W tygodniu dużo mówiło się o konflikcie w szatni Lecha Poznań. Czy to w jakiś sposób wpływa na Jagiellończyków i ich przygotowaniach. - Nie zwracamy na to uwagi. Jeśli nawet tak jest to są to problemy Lecha, nie nasze. A może tylko tak specjalnie mówią, żebyśmy sobie pomyśleli, że będzie nam łatwiej, bo wiadomo, że jeśli w szatni jest źle to na boisku nie będzie lepiej? - zastanawia się Tomasik.

W przypadku wygranej pewne jest to, że na szyjach Żółto-Czerwonych zawisną srebrne medale mistrzostw Polski, gdyby jednak Lechia urwała punkty Legii, krążki mogą zmienić kolor na złoty! - Nie  wariujemy. Skupiamy się przede wszystkim na sobie. Jeżeli nie wygramy swojego meczu, to nie możemy na nic liczyć i wynik meczu w Warszawie będzie już nieistotny. Rezultat spotkania pomiędzy Legią a Lechią nie zależy od nas. Przed nami trudny mecz, bo Lech pod wodzą trenera Bjelicy prezentuje się naprawdę bardzo dobrze - przekonuje obrońca Jagiellonii.
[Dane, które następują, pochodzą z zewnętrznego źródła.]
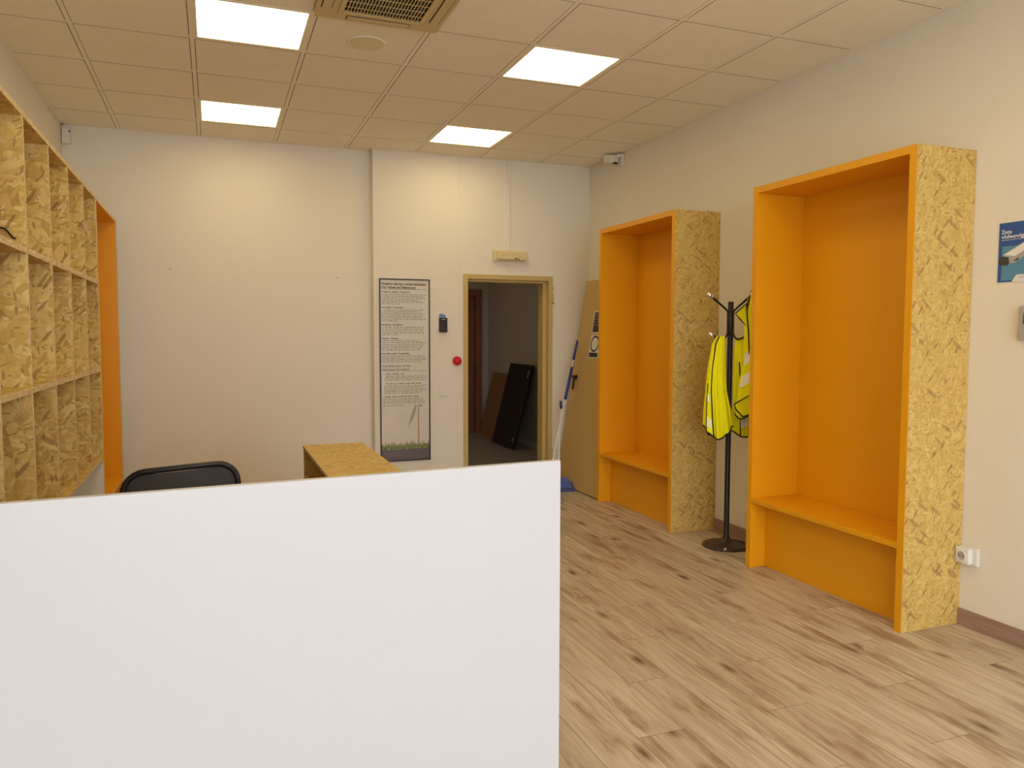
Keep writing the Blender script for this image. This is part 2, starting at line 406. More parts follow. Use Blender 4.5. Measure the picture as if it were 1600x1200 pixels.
# steel door frame without its leaf
t = bpy.data.objects.new('door_1', None); COL.objects.link(t); t.location = (2.63, YC, 0); t['_org'] = [2.63, YC, 0]; t['kind'] = 'structure'
mb = MB(); y0, y1 = YC-.012, YC+.165
for x0, x1, ix in ((DX0, DX0+.045, 1), (DX1-.045, DX1, -1)): mb.box(x0, x1, y0, y1, 0, DZ)
mb.box(DX0+.045, DX1-.045, y0, y1, DZ-.045, DZ)
mb.box(DX0+.045, DX0+.050, YC+.055, y1, 0, DZ-.045); mb.box(DX1-.082, DX1-.045, YC+.045, y1, 0, DZ-.045); mb.box(DX0+.050, DX1-.082, YC+.045, y1, DZ-.068, DZ-.045)
mb.build('door_frame', 'frame_paint', t, bevel=.003)
for z in (1.83, .25):
    mb = MB(); mb.box(DX1-.030, DX1-.004, YC-.016, YC-.011, z-.08, z+.08)
    mb.tube([(DX1-.002, YC-.018, z-.08), (DX1-.002, YC-.018, z+.02)], .006); mb.tube([(DX1-.002, YC-.018, z+.055), (DX1-.002, YC-.018, z+.08)], .006)
    h = mb.build('hinge', 'frame_paint', t)
    MB().tube([(DX1-.012, YC-.024, z-.072), (DX1+.014, YC-.024, z-.082)], .004).build('hinge_pin', 'dark_grey', h)
mb = MB(); mb.box(DX0+.043, DX0+.052, YC+.01, YC+.035, .93, 1.05); mb.build('strike_plate', 'steel_tube', t)

# wall joint strip and cable trunking
mb = MB(); mb.box(2.128, 2.142, YC-.006, YC, DZ-.5, H-.004); mb.box(2.142, 2.1445, YC-.0025, YC, DZ-.5, H-.004); struct('trim_2', mb, 'wall_paint')

# ------------------------------------------------------------------ hall beyond the doorway
HX0, HX1, HY1, HZ = 1.0, 3.80, 10.9, 2.75
HY0 = YC+.16
mb = MB(); mb.box(HX0-.1, HX1+.1, YC+.12, HY1+.1, -.1, -.001); struct('floor', mb, 'hall_tile')
mb = MB(); mb.box(HX0-.1, HX1+.1, HY0, HY1+.1, HZ, HZ+.1); struct('ceiling', mb, 'hall_paint')
mb = MB(); mb.box(HX1, HX1+.1, HY0, HY1, 0, HZ); mb.box(XR+.14, HX1+.1, YC+.05, HY0, 0, HZ); struct('wall_hall_right', mb, 'hall_paint')
mb = MB(); mb.box(HX0-.1, HX0, HY0, HY1, 0, HZ); mb.box(HX0-.1, XJ, YB+.15, HY0+.1, 0, HZ); struct('wall_hall_left', mb, 'hall_paint')
mb = MB(); mb.box(HX0, 2.86, HY1, HY1+.1, 0, HZ); mb.box(3.68, HX1, HY1, HY1+.1, 0, HZ); mb.box(2.86, 3.68, HY1, HY1+.1, 2.09, HZ); mb.box(2.8, 3.75, HY1+.09, HY1+.2, 0, 2.2); struct('wall_hall_back', mb, 'hall_paint')
mat('hall_lamp_glass', (.9, .85, .75), .3, emit=(1.0, .72, .44), emit_s=30)  # glow of the added fill light in the hall
t = thing('hall_lamp', 'round warm ceiling lamp of the hall beyond the doorway', 'ceiling light', (1.7, 9.2, HZ))  # added out of view to brighten the hall, no lamp known there
MB().lathe([(.16, 0), (.16, -.02), (.15, -.025)][::-1], (1.7, 9.2, HZ-.0005), 32).build('base', 'white_plastic', t)
MB().lathe([(.02, -.085), (.08, -.075), (.125, -.05), (.145, -.026)], (1.7, 9.2, HZ), 32).build('glass', 'hall_lamp_glass', t)
mb = MB(); mb.box(HX1-.012, HX1, HY0, HY1, 0, .07); struct('baseboard_hall_right', mb, 'white_plastic')
t = bpy.data.objects.new('door_2', None); COL.objects.link(t); t.location = (3.27, HY1, 0); t['_org'] = [3.27, HY1, 0]; t['kind'] = 'structure'
mb = MB(); mb.box(3.60, 3.70, HY1-.02, HY1+.09, 0, 2.11); mb.box(2.84, 2.94, HY1-.02, HY1+.09, 0, 2.11); mb.box(2.94, 3.60, HY1-.02, HY1+.09, 2.02, 2.11)
mb.build('door_frame', 'brown_frame', t, bevel=.003)
mb = MB(); mb.box(2.943, 3.592, HY1+.02, HY1+.06, .005, 2.015); mb.build('door_panel', 'door_wood', t)
for z in (1.85, .95, .3): MB().box(3.588, 3.606, HY1-.003, HY1+.03, z-.05, z+.05).build('hinge', 'dark_grey', t)

# black flat cabinet panel and brown board leaning in the hall
def lean(x_foot, x_head, height, y0, y1, thick):
    ang = math.asin((x_head-x_foot)/height)
    return Matrix.Translation((x_foot, y0, .002)) @ Matrix.Rotation(ang, 4, 'Y'), y1-y0
M, wd = lean(3.46, 3.735, 1.10, 9.02, 9.80, .07)
t = thing('television', 'large black flat slab leaning on its short edge in the dark hall behind the doorway', 'television', (3.5, 9.4, 0))
mb = MB(); mb.box(0, .035, 0, wd, .012, 1.10, M); mb.build('screen_casing', 'screen_black', t, bevel=.006)
mb = MB(); mb.box(.035, .060, .15, wd-.15, .25, .85, M); mb.build('back_cover', 'black_matte', t, bevel=.01)
MB().box(-.001, 0, .06, .075, .93, 1.02, M).build('sticker', 'sign_white', t); MB().box(-.001, 0, .05, .062, .10, .16, M).build('sticker', 'sign_white', t)  # white patches painting the glints of a glossy label
mb = MB(); mb.box(.035, .075, .30, .48, -.0, .04, M); mb.build('stand_foot', 'black_matte', t, bevel=.004)
M, wd = lean(3.57, 3.775, .93, 9.92, 10.62, .02)
mb = MB(); mb.box(0, .012, 0, wd, 0, .93, M)
tag(mb.build('cardboard_sheet', 'cardboard', None, (3.6, 10.2, 0), bevel=.002), 'thin brown board leaning in the dark hall behind the black slab', 'board')

# ------------------------------------------------------------------ ceiling lights
def light_label(i, j):
    return {(2, 1): 'smaller looking lit ceiling panel at far left, near the back wall', (2, 4): 'lit square ceiling panel at top left beside the air conditioner',
            (5, 1): 'lit ceiling panel nearest the doorway, above the emergency lamp', (5, 4): 'lit square ceiling panel right of the air conditioner, large',
            (2, 7): 'lit ceiling panel over the reception desk, left of the entrance line', (5, 7): 'lit ceiling panel over the floor beside the nearer orange niche',
            (2, 10): 'lit ceiling panel nearest the shop front on the left', (5, 10): 'lit ceiling panel nearest the shop front on the right'}[(i, j)]
proto = None
for (i, j) in sorted(lights):
    x0, x1, y1, y0 = GX[i], GX[i+1], GY[j], GY[j+1]
    c = V((x0+x1)/2, (y0+y1)/2, H)
    if proto is None:
        proto = t = thing('ceiling_light', light_label(i, j), 'ceiling light', c, 'square lit panels in the ceiling grid')
        mb = MB(); a = .288; b = .270
        for q in ((-a, a, -a, -b), (-a, a, b, a), (-a, -b, -b, b), (b, a, -b, b)): mb.box(c.x+q[0], c.x+q[1], c.y+q[2], c.y+q[3], c.z-.001, c.z+.015)
        mb.build('frame', 'grid_metal', t)
        mb = MB(); mb.box(c.x-b, c.x+b, c.y-b, c.y+b, c.z+.003, c.z+.012); mb.build('diffuser', 'led_diffuser', t)
    else:
        r = proto.copy(); COL.objects.link(r); r.location = c; r['label'] = light_label(i, j)
        for ch in list(proto.children): d = ch.copy(); COL.objects.link(d); d.parent = r

# ------------------------------------------------------------------ air conditioner cassette
t = thing('air_conditioner', 'yellowed ceiling air conditioner with a slatted grille at the top edge', 'air conditioner', (.825, 3.82, H))
ax0, ax1, ay0, ay1, az = .505, 1.146, 3.50, 4.142, 3.060
gx0, gx1, gy0, gy1 = .640, 1.028, 3.635, 4.035
mb = MB()
for q in ((ax0, ax1, ay0, gy0-.03), (ax0, ax1, gy1+.03, ay1), (ax0, gx0-.03, gy0-.03, gy1+.03), (gx1+.03, ax1, gy0-.03, gy1+.03)): mb.box(q[0], q[1], q[2], q[3], az, H-.004)
body = mb.build('panel', 'yellowed_plastic', t)
mb = MB()
for q in ((gx0-.028, gx1+.028, gy0-.028, gy0), (gx0-.028, gx1+.028, gy1, gy1+.028), (gx0-.028, gx0, gy0, gy1), (gx1, gx1+.028, gy0, gy1)): mb.box(q[0], q[1], q[2], q[3], az-.002, az+.008)
gf = mb.build('grille_frame', 'yellowed_plastic', t, bevel=.002)
mb = MB(); n = 24
for k in range(1, n): x = gx0+(gx1-gx0)*k/n; mb.box(x-.0026, x+.0026, gy0, gy1, az, az+.003)
for k in range(1, 6): y = gy0+(gy1-gy0)*k/6; mb.box(gx0, gx1, y-.0025, y+.0025, az-.001, az+.001)
mb.build('grille', 'yellowed_plastic', t)
MB().box(gx0-.01, gx1+.01, gy0-.01, gy1+.01, az+.014, az+.018).build('filter', 'slot_dark', t)
for q in ((.665, .985, 4.078, 4.118), (.665, .985, 3.525, 3.565), (1.075, 1.122, 3.66, 4.01), (.528, .575, 3.66, 4.01)):
    mb = MB(); mb.box(q[0]-.004, q[1]+.004, q[2]-.004, q[3]+.004, az-.0012, az-.0002); o = mb.build('air_slot', 'slot_dark', t)
    mb = MB(); mb.box(q[0]+.002, q[1], q[2]+.001, q[3]-.003, az-.004, az-.0013); mb.build('louvre', 'yellowed_plastic', o, bevel=.001)
mb = MB(); mb.lathe([(.010, 0), (.010, .002)], (.72, 4.052, az-.004), 16); mb.build('latch', 'grey_plastic', t)
# round ceiling cover
t = thing('ceiling_speaker', 'round flush cream disc in the ceiling beside the air conditioner', 'ceiling speaker', (.838, 4.49, H))
MB().lathe([(.112, 0), (.112, -.003), (.100, -.006), (.096, -.003)][::-1], (.838, 4.49, H-.0005), 48).build('rim', 'ceiling_tile', t)
MB().lathe([(.094, -.004), (.094, -.001)], (.838, 4.49, H-.002), 48).build('cover', 'lamp_plastic', t)

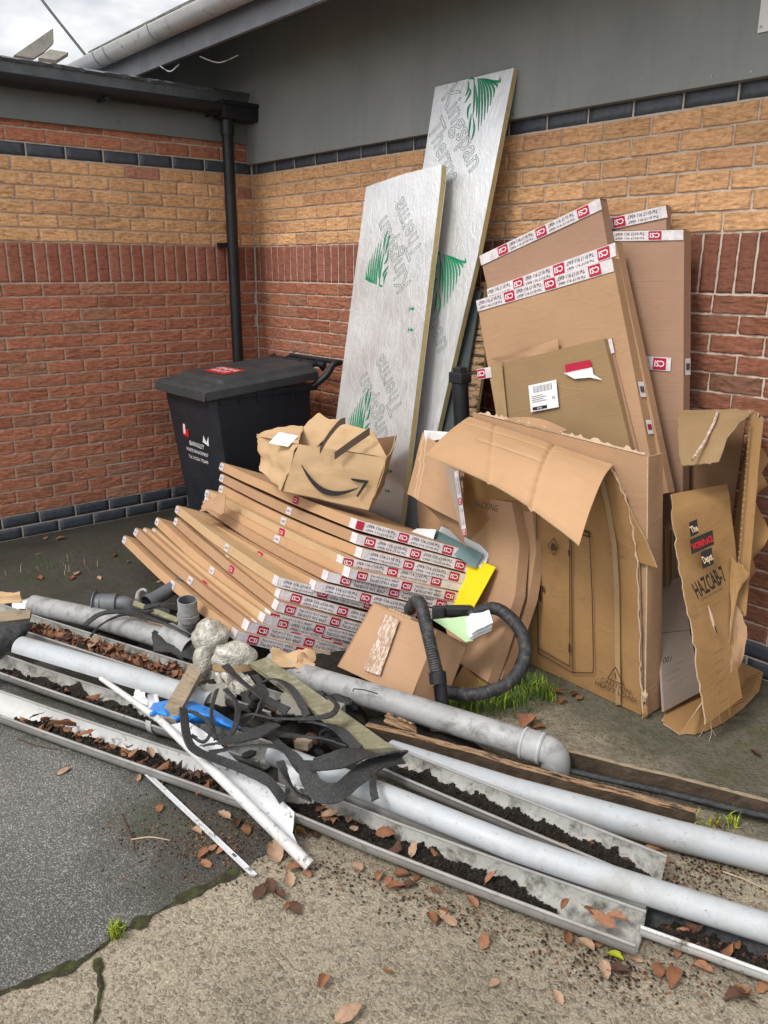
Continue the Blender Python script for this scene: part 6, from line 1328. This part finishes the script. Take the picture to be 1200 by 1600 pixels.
def soil(P, r, u0, u1, lev, label, seed, leaves=0, mats=('soil', 'soil', 'soil', 'leaf_dark'), chunks=500, side=0.0):
    rr = random.Random(seed); m = MB(); n = len(P); a0 = int(u0*60); 
    def at(u, off, z):
        k = u*(n-1); i = min(int(k), n-2); p = lerp(P[i], P[i+1], k-i); T = (P[i+1]-P[i]).normalized(); X = T.cross(ZU).normalized(); return p+X*off+V(0, 0, z)
    def fn(s_, v):
        u = lerp(u0, u1, s_); e = min(1, 6*min(s_, 1-s_)+.15); w = r*.92*(.22+.90*float(fbm(u*16+seed, 0, seed)))*e; off = (v-.5)*2*w+side*r*(.5+.5*float(fbm(u*6, 3, seed)))*.5
        base = -math.sqrt(max(r*r-off*off, 0))+.006; h = lev*e*(1-(2*v-1)**2)*(.5+float(fbm(u*40, v*4, seed)))
        return at(u, off, min(base+h+.002, .0))
    m.grid(fn, 120, 10, 'soil')
    for k in range(chunks):
        s_ = rr.random(); v = min(max(rr.gauss(.5, .26), 0), 1); c = fn(s_, v); L = rr.uniform(.004, .014); d = V(rr.gauss(0, 1), rr.gauss(0, 1), rr.gauss(0, .6)).normalized(); e = d.orthogonal().normalized(); f_ = d.cross(e)
        m.add([c+d*L, c+e*L*.7, c+f_*L*.7+V(0, 0, .004), c-d*L*.8, c-e*L*.6+V(0, 0, L*.4), c-f_*L*.5], [(0, 1, 2), (0, 2, 4), (0, 4, 5), (0, 5, 1), (3, 2, 1), (3, 4, 2), (3, 5, 4), (3, 1, 5)], rr.choice(mats))
    for k in range(leaves):
        s_ = rr.random(); v = min(max(rr.gauss(.5, .25), 0), 1); c = fn(s_, v)+V(0, 0, rr.uniform(.004, .02)); a = V(rr.gauss(0, 1), rr.gauss(0, 1), rr.gauss(0, .45)).normalized(); b_ = a.cross(V(rr.gauss(0, .4), rr.gauss(0, .4), 1)).normalized(); leaf_geo(m, c, a, b_, rr.uniform(.025, .055), rr.choice(['leaf_brown', 'leaf_dark', 'leaf_dark', 'leaf_brown', 'leaf_orange']), rr.uniform(.6, 1.8), k+seed)
    tag(m.build('soil'), label, 'soil', None, 'stuff')
soil(P1a, .057, .22, .98, .024, 'dark soil and rotting leaves in the front left gutter', 3, 40, chunks=900)
soil(P1b, .057, .0, .84, .024, 'black crumbly soil filling the front right gutter', 4, 6, ('soil',), chunks=2600)
soil(P3g, .059, .05, .97, .019, 'ridge of black soil in the middle gutter', 5, 4, ('soil',), chunks=1800, side=-.4)
soil(P4, .060, .12, .80, .045, 'brown leaf litter packed in the left gutter', 6, 260, ('leaf_brown', 'leaf_dark', 'soil', 'leaf_brown'), 700)
soil(P2a, .051, .10, .9, .014, 'thin dirt in the grey gutter with the strap', 7, 4, chunks=260)
soil(P5, .050, .05, .9, .018, 'dark dirt and leaf bits in the bottom right gutter', 8, 10, chunks=260)
for k, (u, off, sz, mt) in enumerate(((.30, 0, .06, LB), (.34, .01, .07, LB), (.40, .0, .07, LB), (.47, .0, .06, LB), (.60, .0, .06, LO), (.63, .01, .06, LO), (.66, -.01, .05, LP_))): put_on(P1a, u, off, -.005, sz, mt, k % 5, '%s leaf curled on the soil in the front left gutter' % nm[mt], '%s leaves in the front left gutter' % nm[mt])
for k, (u, off, sz, mt) in enumerate(((.16, -.01, .05, LB), (.20, .0, .06, LP_), (.25, .0, .05, LP_), (.29, .02, .05, LP_), (.37, -.02, .06, LB), (.47, 0, .05, LP_), (.70, .0, .05, LO), (.86, 0, .035, LB), (.93, .01, .07, LO), (.955, -.01, .065, LO), (.91, .0, .06, LB))): put_on(P1b, u, off, -.012, sz, mt, k % 5, '%s leaf lying in the front right gutter' % nm[mt], '%s leaves in the front right gutter' % nm[mt])
for k, (u, off, sz, mt) in enumerate(((.42, 0, .085, LP_), (.50, .0, .08, LP_), (.22, .0, .06, LP_))): put_on(P4, u, off, .0, sz, mt, k % 5, 'large pale leaf on the litter in the left gutter', 'large pale leaves in the left gutter')

# twigs
for k, (pts, lb) in enumerate((([(190, 1272), (198, 1290), (207, 1310), (210, 1330)], 'dark twig on the tarmac left of the thin white strip'), ([(205, 1312), (235, 1308), (265, 1313)], 'pale thin twig crossing the dark one on the tarmac'), ([(28, 1155), (60, 1166), (95, 1172)], 'twig beside the front left gutter'), ([(1130, 1362), (1165, 1375), (1200, 1392)], 'thin stalk on the ground below the right hand pipe'), ([(1140, 1540), (1165, 1558), (1185, 1568)], 'twig among the leaves at the bottom right'))):
    m = MB(); m.tube(smooth_path([G(x, y, .006) for x, y in pts], 5), .0028, 'leaf_dark' if k in (0, 2, 4) else 'torn_card', 6, rfn=lambda u: 1-.5*u); tag(m.build('twig'), lb, 'twig')

# grass
def tuft(label, spots, n, h, mats=('grass_green',), seed=0, name='grass', wid=.0022):
    rr = random.Random(seed); m = MB()
    for (x, y, sp) in spots:
        c0 = G(x, y, 0)
        for k in range(n):
            a = rr.uniform(0, 6.28); d = V(math.cos(a), math.sin(a), 0); c = c0+V(rr.gauss(0, sp), rr.gauss(0, sp), .003); L = h*rr.uniform(.5, 1.15); s_ = d.cross(ZU)*wid; b_ = rr.uniform(.25, .9)
            q0, q1, q2 = c, c+d*L*.22*b_+V(0, 0, L*.55), c+d*L*.75*b_+V(0, 0, L*(1-.35*b_)); mt = rr.choice(mats)
            m.add([q0-s_, q0+s_, q1+s_*.8, q1-s_*.8, q2], [(0, 1, 2, 3), (3, 2, 4)], mt)
    tag(m.build(name), label, 'grass', None, 'stuff')
tuft('rough green grass growing between the hose loop and the elbowed pipe', [(725, 1108, .03), (750, 1112, .035), (778, 1106, .03), (800, 1100, .035), (822, 1090, .035), (840, 1078, .03), (770, 1095, .03), (815, 1072, .03), (850, 1092, .02), (700, 1100, .02)], 85, .075, ('grass_green', 'grass_green', 'grass_green', 'grass_green', 'grass_green', 'leaf_green'), 2)
tuft('small bright grass tuft in the joint at the tarmac edge', [(183, 1460, .012)], 110, .045, ('leaf_green', 'grass_green'), 3, wid=.0013)
tuft('weed growing against the left wall by the bin', [(215, 800, .03), (235, 792, .03)], 40, .14, ('grass_green', 'leaf_dark'), 4)
tuft('dead grass stalks on the mossy ground left', [(105, 890, .08), (60, 895, .06), (90, 880, .06)], 16, .06, ('torn_card', 'grass_green'), 5, wid=.0014)
tuft('thin grass by the timber end at the right', [(1118, 1298, .02), (1085, 1300, .02), (1140, 1290, .015)], 22, .05, ('grass_green', 'leaf_green'), 6)
tuft('thin grass under the right hand pale pipe', [(1120, 1355, .02), (1150, 1365, .02)], 14, .03, ('leaf_green', 'leaf_pale'), 7, wid=.001)
tuft('bit of green weed below the white trim end', [(465, 1300, .012), (455, 1290, .01)], 22, .035, ('grass_green', 'leaf_green'), 8, wid=.0012)
# loose crumbs of dirt round the heap
m = MB(); rr = random.Random(21)
for k in range(2600):
    z = rr.random()
    if z < .45: x, y = rr.gauss(340, 75), rr.gauss(1310, 32)
    elif z < .7: x, y = rr.uniform(480, 1000), 0; y = 1335+(x-480)*.33+abs(rr.gauss(0, 26))
    elif z < .88: x, y = rr.gauss(1090, 50), rr.gauss(1362, 20)
    else: x, y = rr.gauss(980, 90), rr.gauss(1530, 26)
    if y > 1640: continue
    c = G(x, y, .004); L = rr.uniform(.0015, .006); d = V(rr.gauss(0, 1), rr.gauss(0, 1), 0).normalized(); e = V(-d.y, d.x, 0)
    m.add([c+d*L, c+e*L*.7, c-d*L, c-e*L*.6, c+V(0, 0, L*.8)], [(0, 1, 4), (1, 2, 4), (2, 3, 4), (3, 0, 4)], rr.choice(('soil', 'leaf_dark', 'soil', 'leaf_brown')))
tag(m.build('dirt_crumbs'), 'loose dark crumbs of dirt scattered round the heap', 'dirt', None, 'stuff')
m = MB()
for (x, y, r_, zz) in ((490, 1130, .16, .06), (420, 1150, .12, .06), (560, 1170, .10, .04), (360, 1060, .14, .05), (250, 985, .18, .05), (500, 1040, .16, .04), (620, 1150, .10, .03), (700, 1175, .10, .02), (330, 1100, .10, .05), (150, 1010, .14, .03)):
    m.blob(G(x, y, -.01), r_*1.5, r_, zz+.02, 'soil', x % 13, .4, 3, 3, (V(.93, .36, 0), V(-.36, .93, 0), ZU))
tag(m.build('debris_mound'), 'low dark mound of rotted dirt under the heap of gutters', 'dirt', None, 'stuff')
Statystyki ostatnich spotkań są po stronie gospodarzy niedzielnego spotkania. Mecz meczowi jednak nie jest równy. - Ze statystyk wynika, że gra nam się z Lechem bardzo dobrze. Statystyki to statystyki, a życie i tak pisze własne scenariusze. Mam tylko nadzieję, że w niedzielę karta się od nas nie odwróci i dopiszemy kolejne, szóste z rzędu zwycięstwo nad zespołem z Poznania - mówi Piotrek Tomasik.